WHAT IS REQUIRED
Transcribe exactly the span of lines that begins the records and ends with the line holding "random.seed(4)", both boundary lines included.

DATASET EXTRACT
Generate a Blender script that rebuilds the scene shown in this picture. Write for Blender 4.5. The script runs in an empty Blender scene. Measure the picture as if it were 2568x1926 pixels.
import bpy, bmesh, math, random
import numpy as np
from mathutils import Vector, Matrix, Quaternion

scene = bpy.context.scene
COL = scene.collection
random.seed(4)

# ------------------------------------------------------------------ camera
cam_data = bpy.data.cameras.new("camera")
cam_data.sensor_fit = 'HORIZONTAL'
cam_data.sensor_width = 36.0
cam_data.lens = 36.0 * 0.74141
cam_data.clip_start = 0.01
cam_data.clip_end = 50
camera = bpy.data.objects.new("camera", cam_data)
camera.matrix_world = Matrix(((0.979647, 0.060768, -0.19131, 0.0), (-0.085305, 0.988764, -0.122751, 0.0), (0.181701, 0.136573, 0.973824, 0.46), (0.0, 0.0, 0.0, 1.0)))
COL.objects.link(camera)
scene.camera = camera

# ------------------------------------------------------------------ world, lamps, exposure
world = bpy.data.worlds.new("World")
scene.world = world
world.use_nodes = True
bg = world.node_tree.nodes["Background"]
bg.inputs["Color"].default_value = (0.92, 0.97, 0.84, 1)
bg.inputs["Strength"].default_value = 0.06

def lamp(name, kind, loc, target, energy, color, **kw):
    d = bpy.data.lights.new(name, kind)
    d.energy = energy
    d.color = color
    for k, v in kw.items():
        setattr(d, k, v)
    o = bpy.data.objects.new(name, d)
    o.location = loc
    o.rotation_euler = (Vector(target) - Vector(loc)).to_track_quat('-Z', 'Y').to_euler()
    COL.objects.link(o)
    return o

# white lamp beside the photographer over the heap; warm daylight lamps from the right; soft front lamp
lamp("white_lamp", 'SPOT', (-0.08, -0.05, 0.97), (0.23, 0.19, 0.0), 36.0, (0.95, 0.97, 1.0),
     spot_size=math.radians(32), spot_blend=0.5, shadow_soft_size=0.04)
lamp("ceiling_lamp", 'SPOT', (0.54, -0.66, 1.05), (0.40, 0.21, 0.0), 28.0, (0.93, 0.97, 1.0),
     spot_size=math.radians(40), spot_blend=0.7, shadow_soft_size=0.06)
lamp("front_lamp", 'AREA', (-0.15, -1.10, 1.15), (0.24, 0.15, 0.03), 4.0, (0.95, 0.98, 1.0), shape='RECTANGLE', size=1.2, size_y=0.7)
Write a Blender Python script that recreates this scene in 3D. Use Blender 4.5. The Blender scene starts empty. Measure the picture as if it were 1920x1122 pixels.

FULL SOLUTION
Generate a Blender script that rebuilds the scene shown in this picture. Write for Blender 4.5. The script runs in an empty Blender scene. Measure the picture as if it were 2568x1926 pixels.
import bpy, bmesh, math, random
import numpy as np
from mathutils import Vector, Matrix, Quaternion

scene = bpy.context.scene
COL = scene.collection
random.seed(4)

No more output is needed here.